30/6/2008 16:00:00
BRASKEM SIGNS AGREEMENT FOR REGULAR SUPPLY OF RESINS TO VENEZUELA
Memo foresees the shipment of 60 thousand annual tons of polyethylene and polypropylene to supply the demand of the Venezuelan market during installation of the Braskem and Pequiven joint industrial projects
Braskem announced the signing of an agreement with its partner Pequiven, the Venezuelan petrochemical company, to supply resin aimed at supplying that country’s during the pre-marketing phase that will precede Propilsur and Polimérica operations, mixed companies constituted by both firms.

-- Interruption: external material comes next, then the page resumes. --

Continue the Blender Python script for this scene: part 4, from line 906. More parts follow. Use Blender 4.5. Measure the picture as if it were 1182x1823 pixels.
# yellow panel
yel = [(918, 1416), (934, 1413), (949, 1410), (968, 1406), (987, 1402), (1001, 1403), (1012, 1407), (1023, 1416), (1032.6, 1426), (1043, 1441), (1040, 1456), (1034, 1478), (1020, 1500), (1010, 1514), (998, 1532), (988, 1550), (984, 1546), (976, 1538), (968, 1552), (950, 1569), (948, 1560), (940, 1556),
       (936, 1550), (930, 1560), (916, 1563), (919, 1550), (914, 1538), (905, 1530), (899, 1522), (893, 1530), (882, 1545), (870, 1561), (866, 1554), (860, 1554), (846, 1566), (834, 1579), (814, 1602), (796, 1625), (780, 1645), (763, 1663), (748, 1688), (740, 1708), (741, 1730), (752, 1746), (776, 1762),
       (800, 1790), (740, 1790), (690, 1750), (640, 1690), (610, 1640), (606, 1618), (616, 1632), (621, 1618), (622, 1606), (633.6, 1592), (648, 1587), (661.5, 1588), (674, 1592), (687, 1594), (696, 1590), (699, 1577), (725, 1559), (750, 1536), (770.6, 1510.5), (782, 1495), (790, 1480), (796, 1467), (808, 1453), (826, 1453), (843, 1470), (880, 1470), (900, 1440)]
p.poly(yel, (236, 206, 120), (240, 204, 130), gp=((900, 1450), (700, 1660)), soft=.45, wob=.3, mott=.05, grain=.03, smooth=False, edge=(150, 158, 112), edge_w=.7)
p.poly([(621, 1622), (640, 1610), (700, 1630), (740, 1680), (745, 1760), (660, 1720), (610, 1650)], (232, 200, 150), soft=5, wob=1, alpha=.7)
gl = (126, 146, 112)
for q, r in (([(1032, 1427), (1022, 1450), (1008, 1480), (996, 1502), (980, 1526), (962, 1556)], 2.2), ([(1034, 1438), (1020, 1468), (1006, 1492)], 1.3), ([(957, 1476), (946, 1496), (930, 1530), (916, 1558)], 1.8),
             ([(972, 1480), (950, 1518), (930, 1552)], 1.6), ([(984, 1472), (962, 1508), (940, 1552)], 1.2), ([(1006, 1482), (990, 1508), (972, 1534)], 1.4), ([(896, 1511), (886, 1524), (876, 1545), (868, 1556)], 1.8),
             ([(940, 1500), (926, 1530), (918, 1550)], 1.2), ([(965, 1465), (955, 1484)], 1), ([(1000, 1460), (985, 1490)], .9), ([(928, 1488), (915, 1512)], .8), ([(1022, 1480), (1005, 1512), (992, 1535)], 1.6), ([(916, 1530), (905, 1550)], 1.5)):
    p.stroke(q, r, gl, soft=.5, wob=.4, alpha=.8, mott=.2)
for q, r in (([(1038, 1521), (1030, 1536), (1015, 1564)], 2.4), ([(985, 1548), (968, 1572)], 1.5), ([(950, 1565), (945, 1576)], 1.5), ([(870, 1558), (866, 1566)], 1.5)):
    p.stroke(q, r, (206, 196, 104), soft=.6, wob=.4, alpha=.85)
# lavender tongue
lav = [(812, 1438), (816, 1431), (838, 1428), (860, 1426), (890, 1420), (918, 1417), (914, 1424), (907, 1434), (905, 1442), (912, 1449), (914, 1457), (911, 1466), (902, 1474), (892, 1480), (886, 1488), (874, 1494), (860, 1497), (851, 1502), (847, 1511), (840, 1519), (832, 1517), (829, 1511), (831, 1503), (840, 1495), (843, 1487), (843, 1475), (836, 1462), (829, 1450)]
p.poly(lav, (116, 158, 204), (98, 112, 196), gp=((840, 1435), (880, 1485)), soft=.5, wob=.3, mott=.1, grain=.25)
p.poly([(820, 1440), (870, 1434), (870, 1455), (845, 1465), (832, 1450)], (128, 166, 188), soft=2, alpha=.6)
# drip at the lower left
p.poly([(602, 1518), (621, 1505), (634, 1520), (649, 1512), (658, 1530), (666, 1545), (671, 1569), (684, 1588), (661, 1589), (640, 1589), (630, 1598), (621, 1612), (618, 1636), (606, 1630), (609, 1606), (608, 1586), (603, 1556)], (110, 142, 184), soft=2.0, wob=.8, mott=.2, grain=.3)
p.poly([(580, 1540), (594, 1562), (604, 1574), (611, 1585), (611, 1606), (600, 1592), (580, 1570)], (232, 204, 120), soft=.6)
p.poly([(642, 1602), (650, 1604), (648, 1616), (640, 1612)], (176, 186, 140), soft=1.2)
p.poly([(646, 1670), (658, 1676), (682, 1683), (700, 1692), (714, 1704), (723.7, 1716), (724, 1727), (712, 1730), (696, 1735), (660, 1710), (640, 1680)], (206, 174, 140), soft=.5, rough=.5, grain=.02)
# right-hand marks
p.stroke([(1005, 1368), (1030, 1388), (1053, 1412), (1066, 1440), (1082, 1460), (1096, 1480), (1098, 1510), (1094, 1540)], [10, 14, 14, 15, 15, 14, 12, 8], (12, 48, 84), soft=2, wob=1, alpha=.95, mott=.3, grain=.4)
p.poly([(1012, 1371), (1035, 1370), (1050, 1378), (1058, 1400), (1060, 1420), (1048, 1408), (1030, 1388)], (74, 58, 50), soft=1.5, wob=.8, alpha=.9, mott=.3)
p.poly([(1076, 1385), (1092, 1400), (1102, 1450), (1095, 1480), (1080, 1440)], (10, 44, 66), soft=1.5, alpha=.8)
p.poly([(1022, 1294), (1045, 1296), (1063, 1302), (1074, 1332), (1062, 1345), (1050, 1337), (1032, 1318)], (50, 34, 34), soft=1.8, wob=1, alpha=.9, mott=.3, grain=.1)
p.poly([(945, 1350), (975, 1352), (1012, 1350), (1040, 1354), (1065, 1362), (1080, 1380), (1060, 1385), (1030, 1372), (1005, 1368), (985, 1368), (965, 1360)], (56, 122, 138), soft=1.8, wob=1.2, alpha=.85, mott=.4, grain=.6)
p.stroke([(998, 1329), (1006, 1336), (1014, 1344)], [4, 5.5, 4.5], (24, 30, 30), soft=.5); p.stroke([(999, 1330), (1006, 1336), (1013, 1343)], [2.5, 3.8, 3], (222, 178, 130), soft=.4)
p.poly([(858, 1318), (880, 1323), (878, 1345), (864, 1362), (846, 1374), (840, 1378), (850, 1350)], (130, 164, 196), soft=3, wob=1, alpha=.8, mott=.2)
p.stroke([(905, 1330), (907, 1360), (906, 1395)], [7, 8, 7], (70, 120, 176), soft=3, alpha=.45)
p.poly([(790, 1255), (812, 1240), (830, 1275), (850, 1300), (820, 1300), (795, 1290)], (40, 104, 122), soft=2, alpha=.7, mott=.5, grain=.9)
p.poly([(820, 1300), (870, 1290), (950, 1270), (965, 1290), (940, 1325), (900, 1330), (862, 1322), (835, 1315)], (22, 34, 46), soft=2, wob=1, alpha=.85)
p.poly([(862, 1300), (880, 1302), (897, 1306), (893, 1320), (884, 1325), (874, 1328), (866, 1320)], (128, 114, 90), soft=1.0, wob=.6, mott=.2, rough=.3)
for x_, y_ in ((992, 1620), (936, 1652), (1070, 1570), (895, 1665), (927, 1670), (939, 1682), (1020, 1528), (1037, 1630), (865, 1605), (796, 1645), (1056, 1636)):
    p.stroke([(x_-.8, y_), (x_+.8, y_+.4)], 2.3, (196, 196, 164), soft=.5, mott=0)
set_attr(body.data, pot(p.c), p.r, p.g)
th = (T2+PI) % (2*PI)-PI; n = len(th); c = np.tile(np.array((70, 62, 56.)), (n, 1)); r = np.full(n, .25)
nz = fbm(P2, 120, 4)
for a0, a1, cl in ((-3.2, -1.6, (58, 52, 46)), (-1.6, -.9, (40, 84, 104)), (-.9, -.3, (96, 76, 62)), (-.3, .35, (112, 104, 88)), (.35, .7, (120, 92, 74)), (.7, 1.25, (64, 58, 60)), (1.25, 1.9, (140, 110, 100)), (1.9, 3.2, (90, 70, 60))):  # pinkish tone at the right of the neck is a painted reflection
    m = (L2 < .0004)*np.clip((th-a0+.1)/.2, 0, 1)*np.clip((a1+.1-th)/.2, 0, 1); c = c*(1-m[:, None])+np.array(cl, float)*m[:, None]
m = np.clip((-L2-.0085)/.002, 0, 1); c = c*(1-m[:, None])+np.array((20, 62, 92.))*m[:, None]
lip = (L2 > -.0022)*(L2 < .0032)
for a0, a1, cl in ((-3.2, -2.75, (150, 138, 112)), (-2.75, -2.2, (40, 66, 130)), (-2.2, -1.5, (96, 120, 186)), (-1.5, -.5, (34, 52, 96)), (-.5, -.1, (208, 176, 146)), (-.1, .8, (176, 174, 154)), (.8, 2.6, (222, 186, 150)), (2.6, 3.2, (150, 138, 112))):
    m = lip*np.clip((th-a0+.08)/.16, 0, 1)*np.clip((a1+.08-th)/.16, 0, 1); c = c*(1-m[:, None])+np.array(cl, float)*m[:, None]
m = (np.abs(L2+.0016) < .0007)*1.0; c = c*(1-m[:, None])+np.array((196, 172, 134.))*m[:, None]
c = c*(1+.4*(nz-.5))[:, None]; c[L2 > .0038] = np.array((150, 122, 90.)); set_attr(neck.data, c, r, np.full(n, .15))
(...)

The memo, signed during the meeting between the Presidents of Brazil and Venezuela last Friday, establishes a monthly supply by Braskem of up to 5 thousand tons of polyethylene and polypropylene resins for exclusive commercialization in Venezuela.
"This agreement represents an important step in the consolidation of our partnership with Pequiven, based on cooperation and trust between our companies, as well as a solid measure to provide support to Venezuelan economic growth," says Sérgio Thiesen, director superintendent of Braskem Venezuela. "We are strengthening the bases for a long-term contract in order to keep the Venezuelan market fully served while we continue implementing our joint projects at the Jose Complex in the region of Anzoátegui, which are accompanying the defined timetable," adds Thiesen.
Braskem and Pequiven have equal participations in Propilsur and Polimérica, as per a shareholder agreement signed by both companies at the end of 2007. Propilsur will be responsible for the integrated polypropylene project with capacity to produce 450 thousand tons/year and estimated investments of US$ 880 million, projected to start operations at the end of 2010. The project’s financial structure projects the use of nearly 30% of own resources and 70% being financed. This is already underway and from the reception demonstrated by the international financial market at the recent roadshow, it should be concluded by the end of this year.
Polimérica, a mixed company in which Pequiven and Braskem have equal shares, will be responsible for investing in the integrated polyethylene complex, using natural gas, and estimated at US$ 2.6 billion, with capacity to produce more than 1.1 million tons/year and projected to begin operations in 2012.
"As part of Braskem’s strategy to gain access to raw materials in competitive conditions, Venezuela has one of the largest reserves of oil and natural gas in the world and so it was chosen as the initial platform for the company’s internationalization process," says Thiesen. "In partnership with Pequiven, we are going to build petrochemical projects here as competitive as those in the Middle East," he ensures.